MEXICO CITY -- On a recent rainy Sunday morning in a Mexico City neighborhood, people lined up under their umbrellas with bags of empty milk cartons, plastic bottles and cardboard at their feet.

The rain did nothing to dampen their enthusiasm for the Mercado de Trueque, or barter market, where recyclable materials are exchanged for points then used to buy organic food and products.

“It's great because a lot of the time one doesn't know what to do with all of this stuff and I think it's really irresponsible to just throw it away,” said Maria Fernanda Vasquez, a photographer huddled under an umbrella with her friend Mina Moreno.

Moreno added: “We need to give a little something back to Mother Earth.”

The Mercado de Trueque is among a slew of green initiatives that have been launched by the capital's left-wing government in recent years to clean up this smoggy metropolis of 20 million people, which was considered the world's most polluted city some 20 years ago.

The monthly market, which was inaugurated last year, aims to raise awareness about the value and use of items that would otherwise end up in landfills, and is growing in popularity in a city that generates more than 12,000 tons of trash per day.

The recyclables brought to market by people are weighed by an army of apron-wearing helpers, and then heaped onto waiting trucks to be transported to a local recycling company.

Market-goers are rewarded with green points, a bespoke currency, depending on the quantity of materials they bring in.
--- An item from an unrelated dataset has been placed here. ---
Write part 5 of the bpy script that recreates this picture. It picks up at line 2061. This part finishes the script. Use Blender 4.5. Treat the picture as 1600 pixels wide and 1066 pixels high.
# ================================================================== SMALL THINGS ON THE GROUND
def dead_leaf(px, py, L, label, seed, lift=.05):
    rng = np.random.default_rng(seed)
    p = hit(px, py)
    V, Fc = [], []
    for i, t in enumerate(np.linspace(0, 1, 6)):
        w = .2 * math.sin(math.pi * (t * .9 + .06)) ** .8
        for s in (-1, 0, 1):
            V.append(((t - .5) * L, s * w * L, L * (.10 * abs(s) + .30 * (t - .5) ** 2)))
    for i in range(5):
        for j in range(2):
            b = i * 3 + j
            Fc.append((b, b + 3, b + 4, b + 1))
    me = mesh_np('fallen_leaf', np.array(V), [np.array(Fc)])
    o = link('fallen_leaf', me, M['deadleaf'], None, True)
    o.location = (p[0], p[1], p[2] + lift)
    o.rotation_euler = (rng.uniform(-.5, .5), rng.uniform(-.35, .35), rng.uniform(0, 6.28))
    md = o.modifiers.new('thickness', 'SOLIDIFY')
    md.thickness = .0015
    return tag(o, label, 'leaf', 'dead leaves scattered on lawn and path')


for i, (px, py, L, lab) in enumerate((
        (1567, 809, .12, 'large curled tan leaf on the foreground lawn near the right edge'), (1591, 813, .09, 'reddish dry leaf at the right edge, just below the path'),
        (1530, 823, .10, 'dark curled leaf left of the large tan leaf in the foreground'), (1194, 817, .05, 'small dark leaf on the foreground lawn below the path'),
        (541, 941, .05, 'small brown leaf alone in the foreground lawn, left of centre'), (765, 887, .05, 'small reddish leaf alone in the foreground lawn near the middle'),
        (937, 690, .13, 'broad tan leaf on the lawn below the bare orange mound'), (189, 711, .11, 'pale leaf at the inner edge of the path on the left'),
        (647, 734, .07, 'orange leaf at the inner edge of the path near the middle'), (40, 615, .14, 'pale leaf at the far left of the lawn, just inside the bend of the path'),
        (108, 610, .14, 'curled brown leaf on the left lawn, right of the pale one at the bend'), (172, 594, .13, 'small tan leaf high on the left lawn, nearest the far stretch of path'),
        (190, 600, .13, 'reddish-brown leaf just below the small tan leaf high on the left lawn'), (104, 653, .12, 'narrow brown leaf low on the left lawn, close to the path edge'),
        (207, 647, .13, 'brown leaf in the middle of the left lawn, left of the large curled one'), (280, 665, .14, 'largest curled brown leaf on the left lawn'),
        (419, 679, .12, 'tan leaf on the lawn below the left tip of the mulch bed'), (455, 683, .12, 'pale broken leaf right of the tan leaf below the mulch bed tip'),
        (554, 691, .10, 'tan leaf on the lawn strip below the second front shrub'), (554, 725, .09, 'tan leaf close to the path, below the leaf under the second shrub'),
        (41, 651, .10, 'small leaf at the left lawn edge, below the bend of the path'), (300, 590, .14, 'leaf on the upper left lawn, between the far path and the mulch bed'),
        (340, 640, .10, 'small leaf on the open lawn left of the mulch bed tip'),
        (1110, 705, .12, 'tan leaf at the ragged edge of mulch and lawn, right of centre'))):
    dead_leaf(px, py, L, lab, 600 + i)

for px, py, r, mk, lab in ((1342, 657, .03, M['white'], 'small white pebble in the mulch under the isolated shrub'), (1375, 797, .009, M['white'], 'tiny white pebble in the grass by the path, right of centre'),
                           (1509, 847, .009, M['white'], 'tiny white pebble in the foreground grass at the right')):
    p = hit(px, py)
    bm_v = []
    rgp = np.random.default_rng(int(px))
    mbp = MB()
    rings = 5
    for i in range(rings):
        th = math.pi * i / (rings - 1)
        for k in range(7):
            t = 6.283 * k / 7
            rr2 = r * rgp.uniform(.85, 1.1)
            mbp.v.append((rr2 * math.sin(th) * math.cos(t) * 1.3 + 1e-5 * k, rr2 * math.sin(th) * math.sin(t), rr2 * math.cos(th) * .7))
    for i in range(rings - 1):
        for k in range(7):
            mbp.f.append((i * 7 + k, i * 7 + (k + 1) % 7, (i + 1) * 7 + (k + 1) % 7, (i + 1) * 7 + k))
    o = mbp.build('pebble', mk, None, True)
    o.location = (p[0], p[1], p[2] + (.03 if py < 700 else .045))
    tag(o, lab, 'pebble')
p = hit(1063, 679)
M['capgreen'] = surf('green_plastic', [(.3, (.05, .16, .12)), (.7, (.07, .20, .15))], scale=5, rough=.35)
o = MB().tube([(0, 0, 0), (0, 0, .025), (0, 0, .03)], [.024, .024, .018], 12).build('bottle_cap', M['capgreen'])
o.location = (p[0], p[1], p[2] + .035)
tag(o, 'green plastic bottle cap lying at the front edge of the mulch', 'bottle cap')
They then take their points next door to a produce market to spend on food and other products on sale.

The scheme means no one goes away empty-handed after bringing their trash in for recycling. It was the first time Andrea Gutierrez and her boyfriend Alan Riestro came to the market loaded with newspapers and plastic bottles.

“We bought radishes and cottage cheese, and still have 40 or 50 pesos (US$3 or US$4) left to spend,” said Gutierrez at a recreational center within the site of the 1968 Olympic village.

Local producers also benefit. They sell all of their produce to the government, and then bring them here for exchange.

Pedro Jimenez, a local producer who was manning his stall of cauliflowers, said: “It's good for us because the government pays above the normal market price (for our products).”

Last year the project collected more than 170,000 tons of recyclable materials.